Multiple housing experts have recently gone as far as to declare that the United States is in a housing recession as weaker numbers posted month after month have made housing one of the most affected parts of the shifting economy.

“The sharp drop in new home sales is another clear indicator that housing is in a recession,” Danushka Nanayakkara-Skillington, the assistant vice president for forecasting and analysis at the National Association of Homebuilders said in a statement. “The combination of higher prices and increased interest rates are generating a notable slowing of the housing market.” 
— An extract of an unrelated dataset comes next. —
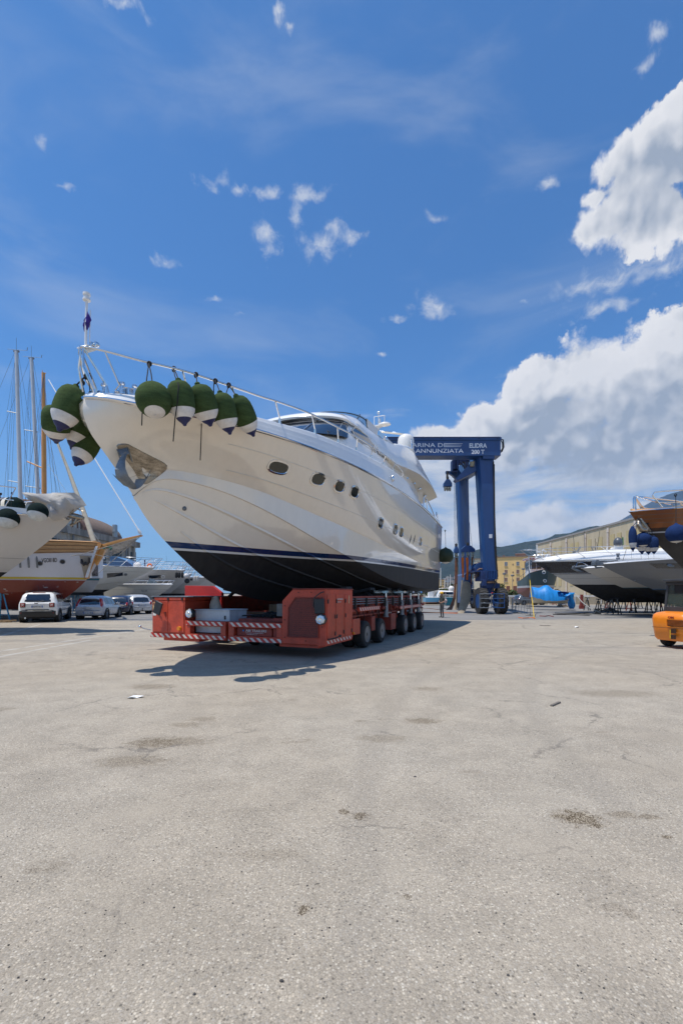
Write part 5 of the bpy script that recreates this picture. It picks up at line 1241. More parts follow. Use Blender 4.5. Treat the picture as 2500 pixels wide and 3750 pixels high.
# ---- near right: dark hull with varnished topside
wood = pm('varnished wood', (.38, .13, .035), .25, var=.16, scale=4, coat=.6, streak=(.15, 1, 9))
woodl = pm('honey planking', (.52, .28, .11), .45, var=.2, scale=3, coat=.2, streak=(.12, 1, 8))
m4 = bandmat('dark hull with wood band', [(3.93, (.016, .017, .019)), (3.98, (.45, .45, .45)), (4.12, (.016, .017, .019)), (99, (.22, .07, .020))], .3, seams=(4.3, 4.45, 4.6), coat=.5)
ZR = lambda z: 4.78 + (z - 4.78) * (.42 if z > 4.95 else 1)
dk4, sh4, bv4 = boat('dark_yacht', 'black hulled boat with a varnished wood band, cut off by the right edge', 'boat', (11.1, 17.4), R(4), 17, 4.6, 4.76, 4.9, 1.2, 3.9, m4, woodl, flare=1.7, gun=chrome, chs=.35)
M4 = MW[dk4.name]
for sd in (1, -1):
    m = MB()
    m.tube([M4 @ Vector((v[0], v[1], ZR(v[2]))) for v in ((.22, .06 * sd, 4.78), (.22, .05 * sd, 6.0), (.24, .05 * sd, 6.15), (.4, .12 * sd, 6.0), (.75, .35 * sd, 5.55), (1.2, .6 * sd, 5.2))], .028, 7)
    m.tube([M4 @ Vector((v[0], v[1], ZR(v[2]))) for v in ((.95, .5 * sd, 4.85), (.62, .42 * sd, 6.05), (.68, .44 * sd, 6.32), (1.0, .52 * sd, 6.40), (2.2, .95 * sd, 6.42), (4, 1.5 * sd, 6.43), (7, 2.0 * sd, 6.45))], .028, 7)
    m.tube([M4 @ Vector((v[0], v[1], ZR(v[2]))) for v in ((3.9, 1.4 * sd, 4.9), (3.05, 1.2 * sd, 6.42))], .026, 7); m.tube([M4 @ Vector((v[0], v[1], ZR(v[2]))) for v in ((6.6, 1.95 * sd, 4.9), (6.0, 1.85 * sd, 6.43))], .026, 7)
    m.build('guard_rail', chrome, dk4)
    m = MB(); m.tube([M4 @ Vector((.75 + k * .25, (.4 + k * .1) * sd, ZR(5.5 - .28 * math.sin(k / 12 * PI / 2) - .1))) for k in range(13)], .02, 6)
    for k in range(7): m.tube([M4 @ Vector((.9 + k * .33, (.45 + k * .12) * sd, ZR(5.34 - .03 * k))), M4 @ Vector((1.0 + k * .33, (.46 + k * .12) * sd, 4.85))], .01, 5)
    m.build('rope_netting', pm('pale rope', (.42, .38, .32), .9), dk4)
m = MB(); q0 = P(2335, 1905, 17.1); q1 = P(2348, 1940, 16.9)
m.tube([q0, P(2338, 1922, 16.9), q1, P(2368, 1942, 16.8), P(2376, 1934, 16.9)], [.05, .09, .10, .06, .02], 8); m.tube([P(2344, 1900, 17.2), P(2360, 1925, 17.1), P(2380, 1945, 17.1)], [.05, .08, .03], 8); m.tube([P(2346, 1938, 16.9), P(2360, 1948, 16.9), P(2374, 1946, 17.0)], [.03, .05, .01], 7)
m.build('anchor', steel, dk4, smooth=50)
navy = pm('navy fender sock', (.014, .032, .10), .95, var=.15, bump=.4, bscale=100, spec=.1); nav = (navy, pm('dull white vinyl', (.5, .5, .5), .5), navy)
GN = 'navy fenders hung from the dark boat'
def nf(px, py0, py1, wpx, Y, kn, label, ball_=False):
    s = Y / F; fender(P(px, py0, Y), P(px + 2, py1, Y), wpx * s, label, [P(*kn, Y + .15)], group=GN, ballf=ball_, mats=nav)
nf(2315, 1927, 2021, 27, 16.7, (2338, 1900), 'slim navy fender hanging furthest left at the dark bow')
nf(2353, 1945, 2002, 52, 16.95, (2342, 1905), 'round navy fender under the anchor of the dark boat', True)
nf(2348, 1955, 2030, 36, 17.35, (2350, 1905), 'long navy fender behind the round one at the dark bow')
nf(2372, 1955, 2032, 34, 17.3, (2356, 1908), 'longest dark navy fender in the shade of the dark hull')
nf(2392, 1962, 2030, 32, 17.15, (2370, 1915), 'navy fender nearest the dark hull, last of the cluster')
nf(2474, 1915, 1988, 68, 16.1, (2473, 1812), 'big round blue fender hanging alone by the right edge', True)
# ---- grey boat
m3 = bandmat('grey boat paint', [(1.86, (.014, .014, .016)), (1.90, (.03, .10, .22)), (99, (.12, .132, .15))], .3, coat=.4, seams=(2.6, 3.15), roughlow=.8)
greyd = pm('light grey deck', (.48, .51, .56), .35, var=.04, coat=.3)
b3, sh3, bv3 = boat('grey_motorboat', 'slate grey open motorboat with a black window strip, propped up behind the dark bow', 'boat', (17.2, 30), R(-2), 14, 4.2, 3.56, 4.1, .75, 6.2, m3, greyd, flare=1.2, gun=greyd, chs=.30, zch=.22)
M3 = MW[b3.name]
m = MB(); m.poly([P(2376, 2062, 28.3), P(2510, 2058, 28.2), P(2510, 2080, 28.2), P(2404, 2081, 28.3)], (0, .1, 0)); 
def surf_panel(bv, pix, name, mat_, root, off=.012, n=6):
    """panel that follows a hull, outline given as top and bottom edges"""
    (a, b), (c, d) = pix; rows = []
    for j in range(4):
        r_ = []
        for i in range(n + 1):
            f = i / n; x = (a[0] + (b[0] - a[0]) * f) * (1 - j / 3) + (c[0] + (d[0] - c[0]) * f) * j / 3; y = (a[1] + (b[1] - a[1]) * f) * (1 - j / 3) + (c[1] + (d[1] - c[1]) * f) * j / 3
            h_, n_ = hit(x, y, bv); r_.append(h_ + n_ * off)
        rows.append(r_)
    m = MB(); m.grid(rows); return m.build(name, mat_, root, smooth=60)
surf_panel(bv3, (((2376, 2064), (2520, 2062)), ((2404, 2081), (2520, 2081))), 'window', glassd, b3)
m = MB(); h_, n_ = hit(2457, 2070, bv3); m.rings([[h_ + n_ * o_ + Vector((math.cos(a) * .26 * k, 0, math.sin(a) * .10 * k)) for a in [2 * PI * i / 16 for i in range(16)]] for o_, k in ((.0, 1), (.04, 1), (.05, .8))]); m.build('porthole', galv, b3)
m = MB(); h_, n_ = hit(2323, 2125, bv3); m.ball(h_, .07, 10); m.build('drain_outlet', galv, b3)
m = MB(); c = P(2194, 2066, 29.9); m.box(c + Vector((-.15, 0, .02)), (.6, .35, .22)); m.tube([c + Vector((-.45, 0, .1)), c + Vector((-.2, 0, -.25)), c + Vector((.15, -.1, -.2))], [.05, .08, .04], 8); m.cyl(c + Vector((-.25, -.2, .15)), c + Vector((-.25, .2, .15)), .14, .14, 12)
m.build('bow_roller', galv, b3, bevel=.01)
m = MB(); m.lathe([(0, .12), (.1, .12), (.14, .08), (.3, .08), (.34, .12), (.4, .12)], P(2262, 2049, 29.9), P(2262, 2020, 29.9), 12); m.build('windlass', galv, b3)
m = MB()
for k in range(14): c = P(2204 + k * 4.2, 2062 - k * .7, 29.85); m.torus(c, (0, 1, .5 * (k % 2)), .035, .012, 8, 5)
m.build('anchor_chain', grease, b3)
m = MB(); m.tube([P(2280, 2052, 29), P(2290, 2020, 29), P(2292, 2012, 29)], .015, 5)
for px in (2310, 2345, 2372, 2392): m.tube([P(px, 2010 + (px - 2310) * .1, 29.5), P(px + 2, 2048, 29.5)], .008, 4)
m.build('antenna', grease, b3)
# ---- beige boat behind it
m2 = bandmat('beige boat paint', [(2.0, (.014, .014, .016)), (2.04, (.05, .16, .2)), (99, (.50, .47, .42))], .3, coat=.4, seams=(2.75,), roughlow=.8)
b2, sh2, bv2 = boat('beige_motorboat', 'beige motorboat between the black banded boat and the grey one, anchor at its bow', 'boat', (17.55, 33), R(-2), 13, 4.2, 3.46, 3.7, .8, 6.0, m2, gelw, flare=1.2, gun=gelw, chs=.30, zch=.22)
m = MB(); c = P(2121, 2080, 32.9); m.tube([c + Vector((.9, 0, .12)), c + Vector((.1, 0, .10)), c + Vector((-.35, 0, .05))], [.05, .09, .07], 8); m.tube([c + Vector((-.42, -.15, .18)), c + Vector((-.5, 0, -.02)), c + Vector((-.1, .0, -.22)), c + Vector((.3, .05, -.28))], [.04, .08, .08, .02], 8); m.tube([c + Vector((-.4, .15, .15)), c + Vector((-.45, .1, -.05)), c + Vector((-.1, .2, -.25))], [.04, .07, .02], 8)
m.build('anchor', galv, b2, smooth=50)
m = MB(); m.tube([c + Vector((-.2, .1, .1)), c + Vector((-.1, .15, .38)), c + Vector((.3, .2, .42)), c + Vector((.7, .2, .2))], .02, 6); m.build('guard_rail', chrome, b2)
# ---- white boat with black band
m1 = bandmat('white boat with black band', [(2.40, (.014, .014, .016)), (3.24, (.58, .55, .50)), (3.30, (.014, .014, .017)), (3.34, (.6, .6, .6)), (4.24, (.012, .013, .022)), (99, (.80, .80, .79))], .25, coat=.5, slope=-.012, seams=(2.9,), roughlow=.8)
b1, sh1, bv1 = boat('banded_motorboat', 'white topped motorboat with black band and beige sides, longest of the boats on the right', 'boat', (16.2, 38), R(-1), 20, 5.0, 4.30, 4.45, .85, 6.2, m1, gelw, flare=1.2, gun=gelw, chs=.30, zch=.22)
M1 = MW[b1.name]; m = MB()
for sd in (1, -1): m.grid([[M1 @ Vector((sh1(q)[0] + .1 * f, (sh1(q)[1] - .05 - .30 * f * f) * sd if sh1(q)[1] > .4 else sh1(q)[1] * sd * .6, sh1(q)[2] + .03 + f * min(.72, .08 + q * 1.5))) for q in [i / 30 for i in range(31)]] for f in (0, .35, .7, .9, 1)])
m.build('bulwark', gelw, b1, smooth=50)
M1 = MW[b1.name]
def cab1(prof, hw, name, mat_, root, taper=.8):
    M_ = MW[root.name]; m = MB(); rows = []
    for x, z, k in prof:
        rows.append([M_ @ Vector((x, -hw * k, z - .6)), M_ @ Vector((x, -hw * k, z - .12)), M_ @ Vector((x, -hw * k * taper, z)), M_ @ Vector((x, 0, z + .06)), M_ @ Vector((x, hw * k * taper, z)), M_ @ Vector((x, hw * k, z - .12)), M_ @ Vector((x, hw * k, z - .6))])
    m.grid(rows); m.poly(rows[0]); m.poly(rows[-1]); return m.build(name, mat_, root, smooth=40)
cab1([(1.5, 4.35, .1), (3, 4.62, .5), (5.5, 4.85, .8), (8, 4.95, .95), (12, 5.0, 1), (18, 5.0, 1)], 2.0, 'coachroof', gelw, b1)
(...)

Despite the drop off in demand, housing prices continue to grow, with the price of a new home 8.2 percent higher than it was in July 2022 than in 2021, according to data from the personal finance website NerdWallet.

For buyers, this has translated to a market with sky-high prices, but with more of a sense of normalcy as competition is not as intense as it was when borrowing rates were lower and bidding wars were all but expected with every purchase.

The median sales price of a new home hovered at $439,000 in July, while the average sales price clocked in at a whopping $546,800, according to census data.

The seasonally adjusted estimate of new houses for sale at the end of July curved upward to $464,000, representing a supply of 10.9 months at the current sales rate.

Sales were down in three out of four regions, with the West seeing a 20 percent drop. Only the Northeast recorded a rise of 13.3 percent month over month while still charting a 37 percent annual decline.